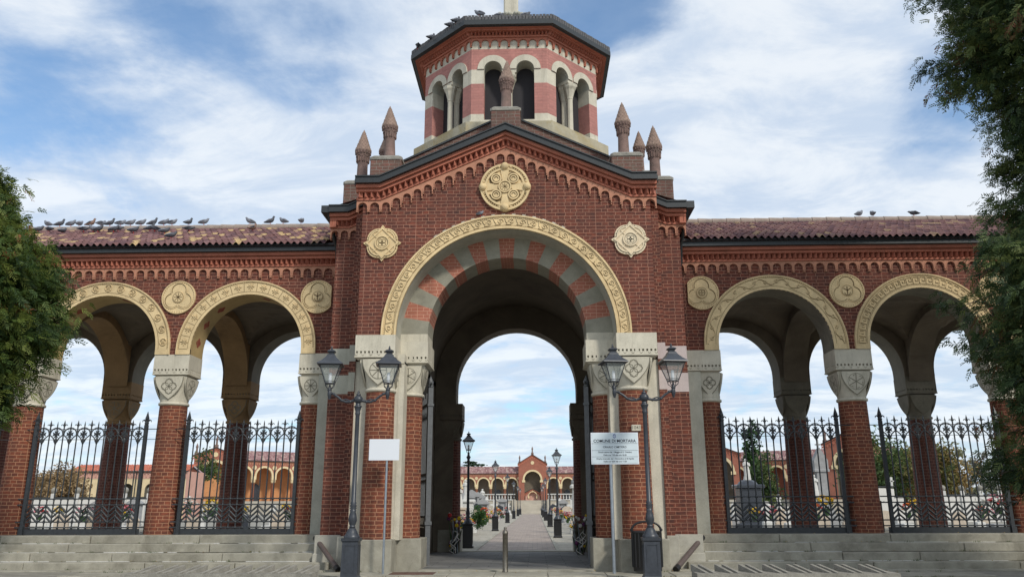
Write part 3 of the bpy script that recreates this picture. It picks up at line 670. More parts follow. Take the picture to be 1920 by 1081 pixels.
def f(mb): # drip ledge of pale mortar on top of the archivolt
    A = arcpts(0, ZC, RO, 40, PI * .30, PI * .66); A2 = arcpts(0, ZC, RO + .05, 40, PI * .30, PI * .66)
    for i in range(40):
        q = .02 * (i % 3); a, b, c_, d_ = A[i], A[i + 1], A2[i + 1], A2[i]; mb.face([(a[0], -.05, a[1]), (b[0], -.05, b[1]), (c_[0], -.01, c_[1] - q), (d_[0], -.01, d_[1] - q)])
one('cement', 'mortar_ledge', f, G)
# striped ring of the inner order
RR, RZ = 1.9, 5.3
NV = 19
def vous(mb, i, y0, y1, ri, ro, zs=5.05):
    a0, a1 = PI * i / NV, PI * (i + 1) / NV; n = 4
    I = arcpts(0, RZ, ri, n, a0, a1); O = arcpts(0, RZ - .0, ro, n, a0, a1)
    for k in range(n):
        mb.face([(I[k][0], y0, I[k][1]), (I[k + 1][0], y0, I[k + 1][1]), (O[k + 1][0], y0, O[k + 1][1]), (O[k][0], y0, O[k][1])])
        mb.face([(I[k][0], y0, I[k][1]), (I[k + 1][0], y0, I[k + 1][1]), (I[k + 1][0], y1, I[k + 1][1]), (I[k][0], y1, I[k][1])])
for i in range(NV): one('vous_cement' if i % 2 == 0 else 'brick_vous', 'voussoir', lambda mb: vous(mb, i, .63, 1.55, RR, 2.7), G)
# blocks, capitals, columns of both orders, both sides
for s in (-1, 1):
    a, b = sorted((s * 2.5, s * 3.41)); im = impost(G, a, b, -.36, .64)
    a, b = sorted((s * 1.86, s * 2.55)); im2 = impost(G, a, b, .42, 1.6, key='cream')
    def f(mb):
        a, b = sorted((s * 1.9, s * 2.6)); mb.box(a, b, .612, 1.55, 5.085, 5.305, 'b')
    one('cream', 'springer_block', f, G)
    cl = column(G, s * 2.86, .02, .64, 3.84, .345, .32); capital(cl, s * 2.86, .02, 3.84, 4.53, .32, .42, kind=0 if s < 0 else 1)
    cl = column(G, s * 2.32, .86, .64, 3.84, .32, .30); capital(cl, s * 2.32, .86, 3.84, 4.53, .30, .38, kind=2)
    def f(mb):
        a, b = sorted((s * 2.42, s * 3.45)); mb.cbox(a, b, -.42, .5, -.1, .645)
        a, b = sorted((s * 1.89, s * 2.6)); mb.cbox(a, b, .33, 1.3, -.1, .638)
    one('granite', 'plinth', f, G)
    def f(mb):
        a, b = sorted((s * 3.45, s * 3.78)); mb.cbox(a, b, .38, .9, -.1, .69)
        a, b = sorted((s * 3.72, s * 4.40)); mb.cbox(a, b, .82, 1.3, .30, .70); mb.cbox(a - .02, b + .02, .78, 1.3, -.1, .30)
    one('granite_pale', 'shoulder_plinth', f, G)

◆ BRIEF
Each line of the material must be retyped exactly, except that images are omitted.

◆ ANSWER FOR THE TASK
Write part 3 of the bpy script that recreates this picture. It picks up at line 670. More parts follow. Take the picture to be 1920 by 1081 pixels.
def f(mb): # drip ledge of pale mortar on top of the archivolt
    A = arcpts(0, ZC, RO, 40, PI * .30, PI * .66); A2 = arcpts(0, ZC, RO + .05, 40, PI * .30, PI * .66)
    for i in range(40):
        q = .02 * (i % 3); a, b, c_, d_ = A[i], A[i + 1], A2[i + 1], A2[i]; mb.face([(a[0], -.05, a[1]), (b[0], -.05, b[1]), (c_[0], -.01, c_[1] - q), (d_[0], -.01, d_[1] - q)])
one('cement', 'mortar_ledge', f, G)
# striped ring of the inner order
RR, RZ = 1.9, 5.3
NV = 19
def vous(mb, i, y0, y1, ri, ro, zs=5.05):
    a0, a1 = PI * i / NV, PI * (i + 1) / NV; n = 4
    I = arcpts(0, RZ, ri, n, a0, a1); O = arcpts(0, RZ - .0, ro, n, a0, a1)
    for k in range(n):
        mb.face([(I[k][0], y0, I[k][1]), (I[k + 1][0], y0, I[k + 1][1]), (O[k + 1][0], y0, O[k + 1][1]), (O[k][0], y0, O[k][1])])
        mb.face([(I[k][0], y0, I[k][1]), (I[k + 1][0], y0, I[k + 1][1]), (I[k + 1][0], y1, I[k + 1][1]), (I[k][0], y1, I[k][1])])
for i in range(NV): one('vous_cement' if i % 2 == 0 else 'brick_vous', 'voussoir', lambda mb: vous(mb, i, .63, 1.55, RR, 2.7), G)
# blocks, capitals, columns of both orders, both sides
for s in (-1, 1):
    a, b = sorted((s * 2.5, s * 3.41)); im = impost(G, a, b, -.36, .64)
    a, b = sorted((s * 1.86, s * 2.55)); im2 = impost(G, a, b, .42, 1.6, key='cream')
    def f(mb):
        a, b = sorted((s * 1.9, s * 2.6)); mb.box(a, b, .612, 1.55, 5.085, 5.305, 'b')
    one('cream', 'springer_block', f, G)
    cl = column(G, s * 2.86, .02, .64, 3.84, .345, .32); capital(cl, s * 2.86, .02, 3.84, 4.53, .32, .42, kind=0 if s < 0 else 1)
    cl = column(G, s * 2.32, .86, .64, 3.84, .32, .30); capital(cl, s * 2.32, .86, 3.84, 4.53, .30, .38, kind=2)
    def f(mb):
        a, b = sorted((s * 2.42, s * 3.45)); mb.cbox(a, b, -.42, .5, -.1, .645)
        a, b = sorted((s * 1.89, s * 2.6)); mb.cbox(a, b, .33, 1.3, -.1, .638)
    one('granite', 'plinth', f, G)
    def f(mb):
        a, b = sorted((s * 3.45, s * 3.78)); mb.cbox(a, b, .38, .9, -.1, .69)
        a, b = sorted((s * 3.72, s * 4.40)); mb.cbox(a, b, .82, 1.3, .30, .70); mb.cbox(a - .02, b + .02, .78, 1.3, -.1, .30)
    one('granite_pale', 'shoulder_plinth', f, G)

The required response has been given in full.